TO DO: Copy the lines of the data below exactly, starting at the first and stopping after the line that contains "rng = random.Random(7)"; include no pictures.

MATERIAL PROVIDED:
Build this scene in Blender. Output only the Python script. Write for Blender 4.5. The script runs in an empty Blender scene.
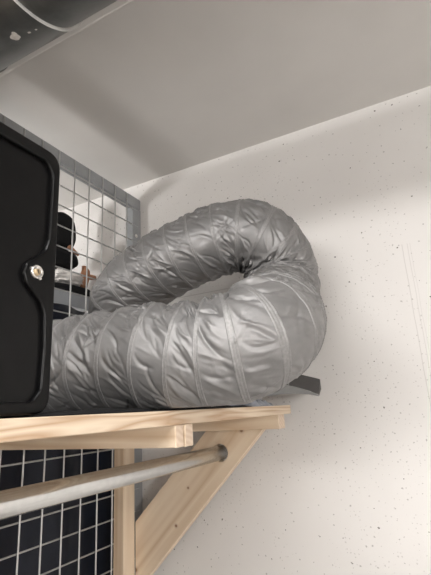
import bpy, bmesh, math, random
import numpy as np
from mathutils import Vector, Matrix, noise
R = math.radians
EYE = 1.6                      # eye height above the floor; the shelf board is level with it
S = bpy.context.scene
COL = S.collection
rng = random.Random(7)

# ------------------------------------------------------------------ helpers
def link(name, me, mat=None, parent=None):
    o = bpy.data.objects.new(name, me); COL.objects.link(o)
    if mat is not None and len(me.materials) == 0: me.materials.append(mat)
    if parent is not None: o.parent = parent
    return o
def empty(name, loc):
    o = bpy.data.objects.new(name, None); COL.objects.link(o); o.location = loc; return o
def part(o, parent):
    """parent keeping world placement (parents are unrotated, unscaled Empties)"""
    o.parent = parent
    o.matrix_parent_inverse = Matrix.Translation(-Vector(parent.location)) if parent.type == 'EMPTY' else Matrix.Identity(4)
    return o
def tag(o, label=None, cat=None, group=None, kind=None):
    if label: o['label'] = label
    if cat: o['category'] = cat
    if group: o['group'] = group
    if kind: o['kind'] = kind
    return o
def bm_obj(name, bm, mat, parent=None, smooth=False):
    bmesh.ops.recalc_face_normals(bm, faces=bm.faces)
    me = bpy.data.meshes.new(name); bm.to_mesh(me); bm.free()
    if smooth: me.shade_smooth()
    o = link(name, me, mat)
    if parent is not None: part(o, parent)
    return o
def box_bm(x0, x1, y0, y1, z0, z1, bev=0.0, seg=2):
    bm = bmesh.new()
    bmesh.ops.create_cube(bm, size=1, matrix=Matrix.Translation(((x0+x1)/2, (y0+y1)/2, EYE+(z0+z1)/2)) @ Matrix.Diagonal((x1-x0, y1-y0, z1-z0, 1)))
    if bev: bmesh.ops.bevel(bm, geom=bm.edges[:], offset=bev, segments=seg, profile=.5, affect='EDGES')
    return bm
def box(name, b, mat, parent=None, bev=.002, seg=2):
    return bm_obj(name, box_bm(*b, bev=bev, seg=seg), mat, parent)
def grid_mesh(name, V, mat, closed_v=False, parent=None, uv=None, smooth=True):
    """V: numpy (n, m, 3) grid of points"""
    n, m, _ = V.shape
    idx = np.arange(n*m).reshape(n, m)
    if closed_v:
        a = idx[:-1]; b = idx[1:]
        a2 = np.roll(a, -1, 1); b2 = np.roll(b, -1, 1)
    else:
        a = idx[:-1, :-1]; b = idx[1:, :-1]; a2 = idx[:-1, 1:]; b2 = idx[1:, 1:]
    F = np.stack([a, a2, b2, b], -1).reshape(-1, 4)
    me = bpy.data.meshes.new(name)
    me.from_pydata(V.reshape(-1, 3).tolist(), [], F.tolist())
    me.update()
    if smooth: me.shade_smooth()
    o = link(name, me, mat)
    if parent is not None: part(o, parent)
    return o
def plate(name, loops, place, depth, mat, parent=None, bev=0.0, seg=2):
    """2D outline with holes, filled, thickened and bevelled. place(u, v, w) -> world"""
    cu = bpy.data.curves.new(name, 'CURVE'); cu.dimensions = '2D'; cu.fill_mode = 'BOTH'
    cu.extrude = depth/2 - bev; cu.bevel_depth = bev; cu.bevel_resolution = seg; cu.offset = -bev
    for L in loops:
        sp = cu.splines.new('POLY'); sp.points.add(len(L)-1)
        for p, q in zip(sp.points, L): p.co = (q[0], q[1], 0, 1)
        sp.use_cyclic_u = True
    tmp = bpy.data.objects.new(name+'_tmp', cu); COL.objects.link(tmp)
    dg = bpy.context.evaluated_depsgraph_get(); dg.update()
    me = bpy.data.meshes.new_from_object(tmp.evaluated_get(dg)); me.name = name
    bpy.data.objects.remove(tmp); bpy.data.curves.remove(cu)
    me.materials.clear()
    for v in me.vertices: v.co = place(v.co.x, v.co.y, v.co.z)
    bm = bmesh.new(); bm.from_mesh(me); bmesh.ops.remove_doubles(bm, verts=bm.verts, dist=1e-5)
    bmesh.ops.recalc_face_normals(bm, faces=bm.faces); bm.to_mesh(me); bm.free()
    o = link(name, me, mat)
    if parent is not None: part(o, parent)
    return o
def cyl_bm(bm, p0, p1, r0, r1=None, n=24, caps=True):
    p0 = Vector(p0); p1 = Vector(p1); r1 = r0 if r1 is None else r1
    d = (p1-p0); q = Vector((0, 0, 1)).rotation_difference(d.normalized()).to_matrix().to_4x4()
    bmesh.ops.create_cone(bm, cap_ends=caps, segments=n, radius1=r0, radius2=r1, depth=d.length, matrix=Matrix.Translation((p0+p1)/2) @ q)
def lathe(name, prof, axis, origin, mat, parent=None, n=96, smooth=True):
    """prof: (t along axis, radius)"""
    ax = Vector(axis).normalized(); u = ax.orthogonal().normalized(); v = ax.cross(u)
    V = np.zeros((len(prof), n, 3))
    for i, (t, r) in enumerate(prof):
        for j in range(n):
            a = 2*math.pi*j/n
            V[i, j] = Vector(origin) + ax*t + (u*math.cos(a) + v*math.sin(a))*r
    return grid_mesh(name, V, mat, True, parent, smooth=smooth)
def smooth_by_angle(o, deg=35):
    me = o.data; me.shade_smooth()
    bm = bmesh.new(); bm.from_mesh(me)
    for e in bm.edges:
        e.smooth = not (len(e.link_faces) == 2 and e.calc_face_angle(0) > R(deg))
    bm.to_mesh(me); bm.free(); return o
def rounded(pts, rad, n=6):
    """round the corners of a polygon; rad a number or list"""
    out = []; N = len(pts)
    for i in range(N):
        a = Vector(pts[i-1]); b = Vector(pts[i]); c = Vector(pts[(i+1) % N])
        r = rad[i] if isinstance(rad, (list, tuple)) else rad
        if r <= 0: out.append(tuple(b)); continue
        d1 = (a-b).normalized(); d2 = (c-b).normalized()
        ang = d1.angle(d2); t = min(r/math.tan(ang/2), (a-b).length*.49, (c-b).length*.49)
        p0 = b+d1*t; p1 = b+d2*t
        for k in range(n+1):
            s = k/n; out.append(tuple((1-s)**2*p0 + 2*s*(1-s)*b + s*s*p1))
    return out

# ------------------------------------------------------------------ materials
class NT:
    def __init__(s, name):
        s.m = bpy.data.materials.new(name); s.m.use_nodes = True
        s.t = s.m.node_tree; s.b = s.t.nodes['Principled BSDF']
    def n(s, typ, **kw):
        nd = s.t.nodes.new(typ)
        for k, v in kw.items():
            if k.startswith('i_'): nd.inputs[k[2:].replace('_', ' ')].default_value = v
            else: setattr(nd, k, v)
        return nd
    def l(s, a, b): s.t.links.new(a, b)
    def coord(s, scale=(1, 1, 1), rot=(0, 0, 0)):
        tc = s.n('ShaderNodeTexCoord'); mp = s.n('ShaderNodeMapping')
        mp.inputs['Scale'].default_value = scale; mp.inputs['Rotation'].default_value = rot
        s.l(tc.outputs['Object'], mp.inputs['Vector']); return mp.outputs['Vector']
    def noise(s, vec, scale, detail=4, rough=.5, dist=0):
        nd = s.n('ShaderNodeTexNoise'); nd.inputs['Scale'].default_value = scale
        nd.inputs['Detail'].default_value = detail; nd.inputs['Roughness'].default_value = rough
        nd.inputs['Distortion'].default_value = dist
        s.l(vec, nd.inputs['Vector']); return nd.outputs['Fac']
    def ramp(s, fac, stops):
        r = s.n('ShaderNodeValToRGB'); e = r.color_ramp.elements
        while len(e) < len(stops): e.new(.5)
        for el, (p, c) in zip(e, stops): el.position = p; el.color = c if len(c) == 4 else (*c, 1)
        s.l(fac, r.inputs['Fac']); return r.outputs['Color']
    def math(s, op, a, b=None, clamp=False):
        nd = s.n('ShaderNodeMath', operation=op); nd.use_clamp = clamp
        for i, v in enumerate((a, b)):
            if v is None: continue
            if isinstance(v, (int, float)): nd.inputs[i].default_value = v
            else: s.l(v, nd.inputs[i])
        return nd.outputs[0]
    def mix(s, fac, a, b):
        nd = s.n('ShaderNodeMix', data_type='RGBA')
        for k, v in ((0, fac), (6, a), (7, b)):
            if isinstance(v, (int, float, tuple)): nd.inputs[k].default_value = v if not isinstance(v, tuple) or len(v) == 4 else (*v, 1)
            else: s.l(v, nd.inputs[k])
        return nd.outputs[2]
    def bump(s, h, strength=.3, dist=.002):
        b = s.n('ShaderNodeBump'); b.inputs['Strength'].default_value = strength; b.inputs['Distance'].default_value = dist
        s.l(h, b.inputs['Height']); s.l(b.outputs['Normal'], s.b.inputs['Normal']); return b
    def set(s, **kw):
        for k, v in kw.items():
            k = {'col': 'Base Color', 'rough': 'Roughness', 'metal': 'Metallic', 'spec': 'Specular IOR Level', 'coat': 'Coat Weight', 'sheen': 'Sheen Weight'}[k]
            if isinstance(v, (int, float)): s.b.inputs[k].default_value = v
            elif isinstance(v, tuple): s.b.inputs[k].default_value = v if len(v) == 4 else (*v, 1)
            else: s.l(v, s.b.inputs[k])
        return s

def mat_wall():
    k = NT('painted_concrete'); v = k.coord()
    base = k.ramp(k.noise(v, 2.2, 5), [(.3, (.715, .69, .668)), (.7, (.775, .752, .73))])
    def dots(scale, thr, keep, seedoff):
        mp = k.n('ShaderNodeMapping'); mp.inputs['Location'].default_value = (seedoff, seedoff*1.7, seedoff*.6)
        k.l(v, mp.inputs['Vector'])
        jit = k.n('ShaderNodeTexNoise'); jit.inputs['Scale'].default_value = 260; k.l(v, jit.inputs['Vector'])
        ja = k.n('ShaderNodeVectorMath', operation='MULTIPLY_ADD'); k.l(jit.outputs['Color'], ja.inputs[0]); ja.inputs[1].default_value = (.0045, .0045, .0045); k.l(v, ja.inputs[2]); k.l(ja.outputs[0], mp.inputs['Vector'])
        sv = k.n('ShaderNodeSeparateXYZ'); cv = k.n('ShaderNodeCombineXYZ'); k.l(mp.outputs['Vector'], sv.inputs[0])
        k.l(k.math('ADD', sv.outputs[0], sv.outputs[1]), cv.inputs[0]); k.l(sv.outputs[2], cv.inputs[1])
        vo = k.n('ShaderNodeTexVoronoi', feature='F1', voronoi_dimensions='2D'); vo.inputs['Scale'].default_value = scale
        k.l(cv.outputs[0], vo.inputs['Vector'])
        sp = k.n('ShaderNodeSeparateColor'); k.l(vo.outputs['Color'], sp.inputs[0])
        on = k.math('LESS_THAN', sp.outputs[0], keep)
        size = k.math('MULTIPLY', sp.outputs[1], thr)
        d = k.math('LESS_THAN', vo.outputs['Distance'], size)
        return k.math('MULTIPLY', on, d)
    dense = k.noise(v, 3.1, 2)
    m1 = dots(42, .10, .5, 3.1); m2 = dots(85, .17, .5, 9.7); m3 = dots(13, .036, .6, 5.3)
    m2 = k.math('MULTIPLY', m2, k.math('GREATER_THAN', dense, .5))
    c = k.mix(k.math('MULTIPLY', m2, .36), base, (.30, .27, .25))
    c = k.mix(k.math('MULTIPLY', m1, .5), c, (.22, .2, .18))
    c = k.mix(k.math('MULTIPLY', m3, .85), c, (.09, .075, .065))
    # faint scoring lines in the paint, straight up and down, plus one level pour joint
    tc = k.n('ShaderNodeTexCoord'); sx = k.n('ShaderNodeSeparateXYZ'); k.l(tc.outputs['Object'], sx.inputs[0])
    wob = k.math('MULTIPLY', k.math('SUBTRACT', k.noise(v, 9, 2), .5), .006)
    xx = k.math('ADD', sx.outputs[0], wob)
    below = k.math('LESS_THAN', sx.outputs[2], EYE+.44)
    for x0, w, a in ((-.057, .0012, .3), (-.043, .0010, .26), (-.036, .0008, .2)):
        ln = k.math('MULTIPLY', k.math('LESS_THAN', k.math('ABSOLUTE', k.math('SUBTRACT', xx, x0)), w), below)
        c = k.mix(k.math('MULTIPLY', ln, a), c, (.36, .33, .31))
    ln = k.math('LESS_THAN', k.math('ABSOLUTE', k.math('SUBTRACT', sx.outputs[2], EYE+.406)), .0016)
    ln = k.math('MULTIPLY', ln, k.math('LESS_THAN', sx.outputs[0], -.42))
    c = k.mix(k.math('MULTIPLY', ln, .4), c, (.36, .33, .31))
    k.set(col=c, rough=.62, spec=.35)
    h = k.math('SUBTRACT', k.noise(v, 38, 6, .6), k.math('MULTIPLY', k.math('ADD', m1, m3), .6))
    k.bump(h, .22, .0022); return k.m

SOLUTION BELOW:
Build this scene in Blender. Output only the Python script. Write for Blender 4.5. The script runs in an empty Blender scene.
import bpy, bmesh, math, random
import numpy as np
from mathutils import Vector, Matrix, noise
R = math.radians
EYE = 1.6                      # eye height above the floor; the shelf board is level with it
S = bpy.context.scene
COL = S.collection
rng = random.Random(7)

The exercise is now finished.